Am 24.02. befand sich das Tief XIN über dem Norden Skandinaviens mit wieder nur einem Kern und einem Druck von 985 hPa. Eine Okklusionsfront erstreckte sich nördlich über die Inselgruppe Spitzbergen. Die russische Polarstation Barentsburg auf Spitzbergen registrierte beim Durchzug der Okklusion nur schwache Schneeschauer und meldete eine zum Vortag unveränderte Schneedecke von 79 cm.

Am Folgetag wurde das Tief XIN über Nordskandinavien mit einem Druck von 995 hPa und einer Okklusion, die sich von Finnland bis über das norwegische Trondheim erstreckte, analysiert. Zwischen Trondheim und Bergen wurden entlang der norwegischen Küste größere Niederschlagsmengen gemeldet. Am meisten verzeichnete die Station Innerdalen mit 55 mm, wobei die Schneehöhe von 69 cm am Vortag auf 99 cm anstieg. Mit einer Tageshöchsttemperatur von 0,0°C herrschte an dieser Station Dauerfrost, während am Vortag noch +1,2°C erreicht wurden. Auf der Rückseite der Skanden in Schweden wurden keine nennenswerten Niederschlagsmengen gemeldet. Die Station Hallaxasen, rund 75 km nördlich von Östersund gelegen, meldete an diesem Tag Dauerfrost mit einer Höchsttemperatur von -2,0°C, während am Vortag wie an der Station Innerdalen noch +1,2°C erreicht wurden. Nachdem sich ab 18 Uhr UTC die Bewölkung auflöste, fiel die Temperatur schnell in den zweistelligen negativen Bereich, die Tiefsttemperatur betrug -16,9°C. An anderen Stationen weiter nördlich wurden sogar noch niedrigere Temperaturwerte bis -30,9°C gemessen.

Bis zum 26.02. lösten sich die Fronten auf und das Tief XIN lag über Finnland mit einem schwachen Kerndruck von 1000 hPa. Der Leuchtturm von Helsinki meldete eine Tiefsttemperatur von -0,4°C und eine Höchsttemperatur von 2,0°C. Vom Flughafen der Stadt wurden im Laufe des Tages nur wenige Schneeflocken gemeldet, um 06 Uhr UTC betrug die Schneehöhe 25 cm.

Am darauffolgenden Tag befand sich das Tief XIN unverändert über Finnland. Im Tagesverlauf wurde es vom Hoch IVAN II nach Osten über das Weiße Meer verdrängt. An dessen Südküste wurde in der Stadt Archangelsk bei einer Schneedecke von 39 cm eine Höchsttemperatur von ‑1,4°C erreicht, in der vorherigen Nacht fiel die Temperatur noch auf -6,3°C. Niederschlag wurde an der Station jedoch nicht registriert.

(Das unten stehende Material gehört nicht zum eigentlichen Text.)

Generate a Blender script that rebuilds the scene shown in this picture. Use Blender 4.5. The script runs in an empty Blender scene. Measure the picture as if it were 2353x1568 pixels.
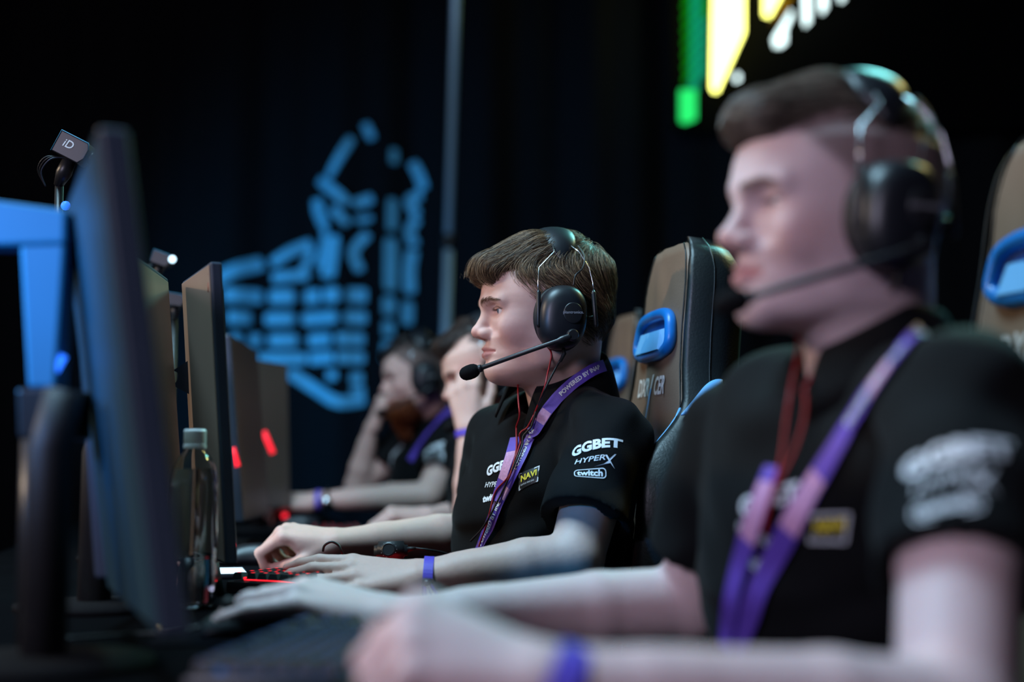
import bpy, bmesh, math, random
import numpy as np
from mathutils import Vector, Matrix
from mathutils.bvhtree import BVHTree

# ------------------------------------------------------------------ camera, world, lights, exposure
scene = bpy.context.scene
COL = scene.collection
FPX, CX, CY = 3268.0, 1176.5, 784.0            # focal length and centre in pixels of the 2353x1568 frame
CAMZ = 0.92
PITCH = math.atan((1060 - 784) / FPX)
cam_d = bpy.data.cameras.new('camera'); cam = bpy.data.objects.new('camera', cam_d); COL.objects.link(cam)
cam.location = (0, 0, CAMZ); cam.rotation_euler = (math.pi / 2 + PITCH, 0, 0)
cam_d.lens = 50.0; cam_d.sensor_width = 36.0; cam_d.clip_start = 0.05; cam_d.clip_end = 60
cam_d.dof.use_dof = True; cam_d.dof.focus_distance = 2.17; cam_d.dof.aperture_fstop = 1.5; cam_d.dof.aperture_blades = 7
scene.camera = cam
scene.view_settings.view_transform = 'Standard'; scene.view_settings.look = 'None'
scene.view_settings.gamma = 1.0; scene.view_settings.use_curve_mapping = False
scene.view_settings.exposure = 0.22
scene.cycles.max_bounces = 8; scene.cycles.diffuse_bounces = 3; scene.cycles.glossy_bounces = 3; scene.cycles.transmission_bounces = 8
scene.cycles.caustics_reflective = False; scene.cycles.caustics_refractive = False
world = bpy.data.worlds.new('world'); scene.world = world; world.use_nodes = True
world.node_tree.nodes['Background'].inputs[0].default_value = (0.30, 0.45, 0.75, 1)
world.node_tree.nodes['Background'].inputs[1].default_value = 0.0015

def aim(o, target):
    o.rotation_euler = (Vector(target) - o.location).to_track_quat('-Z', 'Y').to_euler()
def area(name, loc, target, size, power, col, shape='DISK', sy=None):
    l = bpy.data.lights.new(name, 'AREA'); l.energy = power; l.color = col; l.shape = shape; l.size = size
    if sy: l.size_y = sy
    o = bpy.data.objects.new(name, l); COL.objects.link(o); o.location = loc; aim(o, target); return o
def spot(name, loc, target, angle, power, col, size=0.05, blend=0.4):
    l = bpy.data.lights.new(name, 'SPOT'); l.energy = power; l.color = col; l.spot_size = math.radians(angle); l.spot_blend = blend
    l.shadow_soft_size = size
    o = bpy.data.objects.new(name, l); COL.objects.link(o); o.location = loc; aim(o, target); return o
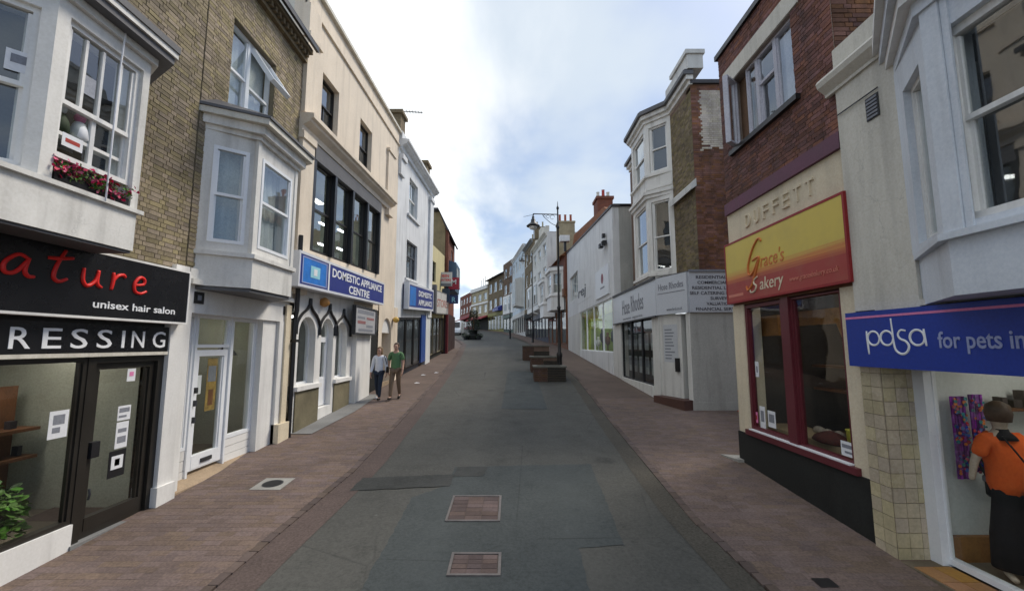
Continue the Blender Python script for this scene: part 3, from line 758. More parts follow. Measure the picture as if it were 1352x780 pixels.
poster(F, 5.44, 5.67, .92, 1.24, -.03, 'dark poster with a pale picture at the bottom of the salon door', BLACK, rows=((.15, .85, .3, .8, PAPER), (.35, .65, .42, .68, SRED)), cat='poster', name='door_poster')
poster(F, 5.58, 5.70, 2.08, 2.24, -.03, 'small label sheet alone near the top of the salon door', rows=((.25, .75, .4, .75, PINK),))
def leafy(name, c, r, h, n, m, label, cat, pot=None, group=None, size=.07):
    t = thing(name, label, cat, c, group)
    b = MB()
    for i in range(n):
        a = rnd.uniform(0, 6.28); rr = r * math.sqrt(rnd.random()); p = Vector((c[0] + rr * math.cos(a), c[1] + rr * math.sin(a), c[2] + h * (.35 + .65 * rnd.random()) * (1 - .35 * rr / r)))
        a += rnd.uniform(-1.3, 1.3); d = Vector((math.cos(a), math.sin(a), rnd.uniform(-.5, .9))).normalized(); e = d.cross(Vector((rnd.uniform(-.6, .6), rnd.uniform(-.6, .6), 1))).normalized() * size * rnd.uniform(.25, .5); l = size * rnd.uniform(.5, 1.4); dn = Vector((0, 0, -l * rnd.uniform(.05, .35)))
        q = len(b.v); b.v += [p, p + d * l * .35 + e, p + d * l * .75 + e * .8 + dn * .5, p + d * l + dn, p + d * l * .75 - e * .8 + dn * .5, p + d * l * .35 - e]; b.f += [(q, q + 1, q + 2, q + 3), (q, q + 3, q + 4, q + 5)]
    stuff(b.build('foliage', m, t))
    if pot: MB().lathe(c, [(pot * .7, 0), (pot, h * .42), (pot * 1.05, h * .42), (pot * 1.05, h * .48), (pot * .8, h * .48)], 12).build('pot', CASTI, t)
    return t
leafy('potted_plant', (LX - .48, 4.60, .36), .27, .86, 750, LEAF, 'bright green leafy pot plant inside the salon window', 'plant', .15, size=.085)
# flowers and ornaments at the first-floor sash window
ff = fs[1]
tb = thing('flower_box', 'window box of pink and red geraniums below the white bay sash', 'flower box', ff.P(.55, .02, 4.08))
MB(ff).box(.14, .93, -.16, .0, 4.095, 4.17).build('box', BLACK, tb)
MB(ff).poly((.12, -.2, 4.09), (.95, -.2, 4.09), (.95, -.2, 4.34), (.12, -.2, 4.34)).build('back_panel', BLACK, tb)
b1, b2 = MB(), MB()
for i in range(420):
    p = ff.P(rnd.uniform(.14, .93), rnd.uniform(-.12, .06), 4.13 + rnd.random() * .16); q_ = b1 if i % 7 else b2; s_ = .028 if i % 7 else .036
    for k in range(1 if i % 7 else 4):
        o_ = Vector((rnd.uniform(-1, 1), rnd.uniform(-1, 1), rnd.uniform(-.5, 1))) * s_; p2 = p + (o_ if k else Vector((0, 0, .02 if i % 7 == 0 else 0)))
        a_ = Vector((rnd.uniform(-1, 1), rnd.uniform(-1, 1), rnd.uniform(-1, 1))).normalized() * s_; c_ = a_.cross(Vector((rnd.random(), rnd.random(), .3))).normalized() * s_
        q = len(q_.v); q_.v += [p2, p2 + a_ + c_ * .5, p2 + a_ * 1.4, p2 + a_ - c_ * .5]; q_.f.append((q, q + 1, q + 2, q + 3))
stuff(b1.build('foliage', LEAF, tb)); stuff(b2.build('petals', FLR, tb))
def doll(u, label, m1, m2):
    p = ff.P(u, -.16, 4.62)
    t = thing('ornament', label, 'ornament', p, 'ornaments behind the salon bay window')
    MB().lathe(p, [(.05, 0), (.085, .03), (.07, .12), (.045, .19), (.03, .2)], 10).build('body', m1, t, True)
    MB().lathe((p.x, p.y, p.z + .19), [(.015, 0), (.045, .03), (.05, .06), (.03, .1), (.005, .115)], 10).build('head', m2, t, True)
doll(.27, 'green and white jug-shaped ornament behind the bay sash window', DLEAF, PAPER)
doll(.46, 'pale ornament with pink top beside the green one in the bay', PAPER, PINK)
MB(ff).box(.14, .93, -.2, -.10, 4.58, 4.615).build('inner_shelf', WHITE, t)
poster(ff, .22, .42, 4.47, 4.60, -.06, 'small white card with red writing in the lower bay sash', rows=((.15, .85, .35, .65, SRED),), cat='card', name='window_card')
poster(ff, .36, .5, 5.1, 5.3, -.08, 'pale picture card behind the upper panes of the bay sash', LAVCUR, cat='card', name='window_card')
poster(fs[0], .58, .74, 5.0, 5.2, -.06, 'printed sheet behind the side pane of the salon bay', rows=((.2, .8, .4, .8, GREYP),))

# ------------------------------------------------------------ left: brick building with the empty white shop
t = B = thing('brick_shop_building', 'yellow brick building with white canted bay above an empty white shopfront', 'building', (LX, 8, .48))
up = (6.98, 8.32, 6.62, 8.28)
wall(F, t, 'wall', MOR_L, 6.36, 9.40, 3.70, 9.15, [up])
bricks(F, t, 6.36, 9.40, 3.74, 9.1, 0, BRK_L, skip=((6.98, 8.32, 6.62, 8.28), (6.6, 8.6, 3.7, 6.2)), singles=300)
shell(F, t, 6.36, 9.40, 0, 9.3, 6, OLDBR)
MB(F).box(6.36, 9.40, -.1, .10, 9.10, 9.18).box(6.36, 9.40, -.1, .22, 9.30, 9.42).build('eaves_band', OLDBR, t)
for i in range(20): MB(F).box(6.40 + i * .15, 6.47 + i * .15, -.1, .17, 9.182, 9.298).build('dentil', OLDBR, t)
MB(F).prism([(.30, 9.36), (.36, 9.36), (.36, 9.48), (.24, 9.48)], 6.36, 9.4).build('gutter', BLACK, t)
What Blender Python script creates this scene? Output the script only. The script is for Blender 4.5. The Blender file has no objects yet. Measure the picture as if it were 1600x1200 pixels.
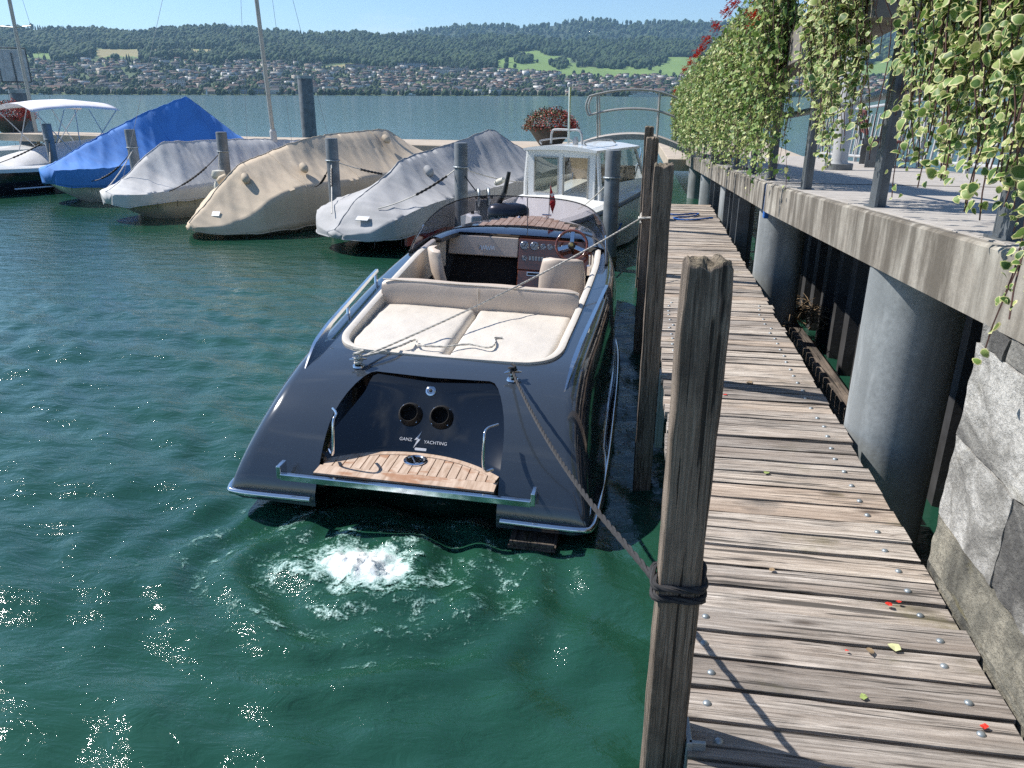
import bpy, bmesh, math, random
import numpy as np
from mathutils import Vector, Matrix, Euler, noise as mnoise
R = math.radians
random.seed(7); rng = np.random.default_rng(7)
sc = bpy.context.scene
COL = sc.collection

# ------------------------------------------------------------------ camera
cam_d = bpy.data.cameras.new("camera"); cam = bpy.data.objects.new("camera", cam_d); COL.objects.link(cam)
yaw, pitch, roll = R(9.14), R(20.6), R(0.2)
fw = Vector((-math.sin(yaw)*math.cos(pitch), math.cos(yaw)*math.cos(pitch), -math.sin(pitch)))
rt = Vector((math.cos(yaw), math.sin(yaw), 0)); up = rt.cross(fw)
rt2 = rt*math.cos(roll) + up*math.sin(roll); up2 = -rt*math.sin(roll) + up*math.cos(roll)
mw = Matrix((rt2, up2, -fw)).transposed().to_4x4(); mw.translation = Vector((0, 0, 2.65))
cam.matrix_world = mw
cam_d.sensor_width = 36; cam_d.lens = 1202/1600*36
cam_d.clip_start = 0.05; cam_d.clip_end = 20000
sc.camera = cam

# ------------------------------------------------------------------ sky and sun
SUN_EL, SUN_AZ = 47.0, -76.0          # azimuth measured from +Y towards +X
sdir = Vector((math.sin(R(SUN_AZ))*math.cos(R(SUN_EL)), math.cos(R(SUN_AZ))*math.cos(R(SUN_EL)), math.sin(R(SUN_EL))))
w = bpy.data.worlds.new("World"); sc.world = w; w.use_nodes = True
nt = w.node_tree; nt.nodes.clear()
out = nt.nodes.new("ShaderNodeOutputWorld"); bg = nt.nodes.new("ShaderNodeBackground")
sky = nt.nodes.new("ShaderNodeTexSky"); sky.sky_type = 'NISHITA'; sky.sun_disc = False
sky.sun_elevation = R(SUN_EL); sky.sun_rotation = R(SUN_AZ); sky.altitude = 400
sky.air_density = 1.0; sky.dust_density = 0.0; sky.ozone_density = 6.0
bg.inputs[1].default_value = 0.105
# thin fair-weather cloud wisps over the whole sky
tc = nt.nodes.new("ShaderNodeTexCoord"); mp = nt.nodes.new("ShaderNodeMapping"); mp.inputs['Scale'].default_value = (1, 1, 4.5)
cn = nt.nodes.new("ShaderNodeTexNoise"); cn.inputs['Scale'].default_value = 2.6; cn.inputs['Detail'].default_value = 9; cn.inputs['Roughness'].default_value = .62
cr = nt.nodes.new("ShaderNodeValToRGB"); cr.color_ramp.elements[0].position = .55; cr.color_ramp.elements[1].position = .80
cr.color_ramp.elements[1].color = (.55, .55, .55, 1)
mxc = nt.nodes.new("ShaderNodeMixRGB"); mxc.inputs[2].default_value = (7.5, 8.0, 8.6, 1)
L = nt.links.new
L(tc.outputs['Generated'], mp.inputs[0]); L(mp.outputs[0], cn.inputs[0]); L(cn.outputs[0], cr.inputs[0])
L(cr.outputs[0], mxc.inputs[0]); L(sky.outputs[0], mxc.inputs[1]); L(mxc.outputs[0], bg.inputs[0]); L(bg.outputs[0], out.inputs[0])
sd = bpy.data.lights.new("sun", 'SUN'); sd.energy = 5.0; sd.angle = R(0.53); sd.color = (1, .955, .89)
sun = bpy.data.objects.new("sun", sd); COL.objects.link(sun); sun.rotation_euler = (-sdir).to_track_quat('-Z', 'Y').to_euler(); sun.location = (-20, 10, 30)
sc.view_settings.view_transform = 'Standard'; sc.view_settings.look = 'None'; sc.view_settings.gamma = 1
sc.view_settings.exposure = 0.5; sc.view_settings.use_curve_mapping = False
sc.cycles.use_denoising = False; sc.cycles.max_bounces = 8; sc.cycles.transparent_max_bounces = 12
sc.cycles.volume_bounces = 0; sc.cycles.caustics_reflective = False; sc.cycles.caustics_refractive = False
sc.cycles.sample_clamp_indirect = 2.5

# ------------------------------------------------------------------ helpers
def tag(o, label=None, cat=None, group=None, kind=None):
    if label: o["label"] = label
    if cat: o["category"] = cat
    if group: o["group"] = group
    if kind: o["kind"] = kind
    return o
def empty(name, loc=(0, 0, 0), rz=0, label=None, cat=None, group=None):
    o = bpy.data.objects.new(name, None); COL.objects.link(o); o.empty_display_size = .1
    o.location = loc; o.rotation_euler = (0, 0, rz); return tag(o, label, cat, group)
def link(name, me, mat=None, parent=None):
    o = bpy.data.objects.new(name, me); COL.objects.link(o)
    if mat is not None and not me.materials:
        for m in (mat if isinstance(mat, (list, tuple)) else [mat]): me.materials.append(m)
    if parent: o.parent = parent
    return o
def copy_tree(o, parent=None):
    c = o.copy(); COL.objects.link(c); c.parent = parent
    for ch in list(o.children): copy_tree(ch, c)
    return c

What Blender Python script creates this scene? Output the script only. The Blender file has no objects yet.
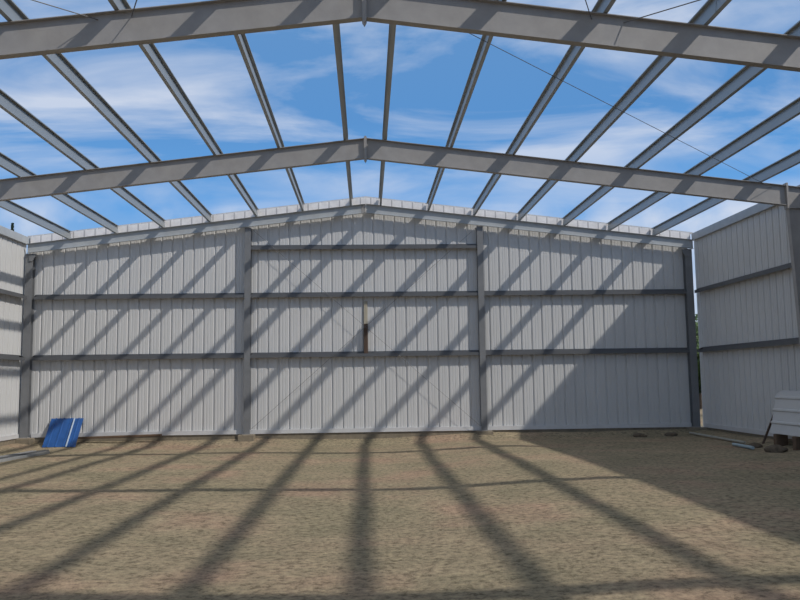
import bpy, bmesh, math, random
from mathutils import Vector, Matrix, noise
random.seed(7)
S = bpy.context.scene
COL = S.collection

# ------------------------------------------------------------------ sizes
HW = 9.145            # half width, panel plane
D = 21.52             # gable wall
EAVE = 5.11           # rafter top at the eave line
SL = 0.116            # roof slope
FR = [15.42, 9.29, 3.16, -2.97]      # portal frames
YN = -3.3             # near end of the building
G1, G2, G3 = 2.055, 3.675, 4.98      # girt heights
PD = 0.20             # purlin / girt depth
GZ = -0.30            # dirt level
def roof(x): return EAVE + SL*(HW-abs(x))

# ------------------------------------------------------------------ helpers
def link(o):
    COL.objects.link(o); return o
def obj(name, bm, mat, parent=None, smooth=False):
    bmesh.ops.recalc_face_normals(bm, faces=bm.faces)
    me = bpy.data.meshes.new(name); bm.to_mesh(me); bm.free()
    if smooth:
        for p in me.polygons: p.use_smooth = True
    o = bpy.data.objects.new(name, me); me.materials.append(mat); link(o)
    if parent: o.parent = parent
    return o
def tag(o, label, cat, group=None, kind=None):
    o['label'] = label; o['category'] = cat
    if group: o['group'] = group
    if kind: o['kind'] = kind
    return o
def struct(o, label=None, cat=None):
    o['kind'] = 'structure'
    if label: o['label'] = label
    if cat: o['category'] = cat
    return o
def thing(name, label, cat, loc=(0,0,0), rz=0, group=None):
    o = bpy.data.objects.new(name, None); link(o); o.location = loc; o.rotation_euler = (0,0,rz)
    o.empty_display_size = .2
    return tag(o, label, cat, group)
def extr(bm, prof, org, u, v, w):
    """closed 2-D profile in the u,v plane, swept along w"""
    org, u, v, w = map(Vector, (org, u, v, w))
    a = [bm.verts.new(org+u*p[0]+v*p[1]) for p in prof]
    b = [bm.verts.new(org+u*p[0]+v*p[1]+w) for p in prof]
    n = len(prof)
    bm.faces.new(a[::-1]); bm.faces.new(b)
    for i in range(n): bm.faces.new((a[i], a[(i+1)%n], b[(i+1)%n], b[i]))
def box(bm, x0, x1, y0, y1, z0, z1):
    extr(bm, [(x0,z0),(x1,z0),(x1,z1),(x0,z1)], (0,y0,0), (1,0,0), (0,0,1), (0,y1-y0,0))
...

Am 28.02. befand sich das Tief XIN über dem Weißen Meer als Randtief eines unbenannten Tiefs mit Kern über der Jamal-Halbinsel. Eine Okklusionsfront führte nach Süden über die Mittelrussische Platte bis zum Donbass. In der Stadt Kasan, welche an der Wolga liegt und Hauptstadt der russischen Republik Tatarstan ist, setzte ab 12 Uhr UTC durch die Front Schneefall ein. Um 06 Uhr UTC wurde eine Schneedecke von 47 cm gemeldet, am Folgetag waren es schon 57 cm. Vor der Front lagen die Temperaturen verbreitet im Dauerfrostbereich wie zum Beispiel in Kotlas mit einer Höchsttemperatur von -1,9°C. Hinter der Front wurden deutlich höhere Temperaturwerte gemessen, wie in Moskau mit einer Höchsttemperatur von 3,9°C.

Im Laufe des Tages wurde der Wirbel XIN vom dem Tief bei der Jamal-Halbinsel rasch weiter nach Osten geführt, sodass das Tief XIN am 29.02. nicht mehr auf der Berliner Wetterkarte analysiert werden konnte.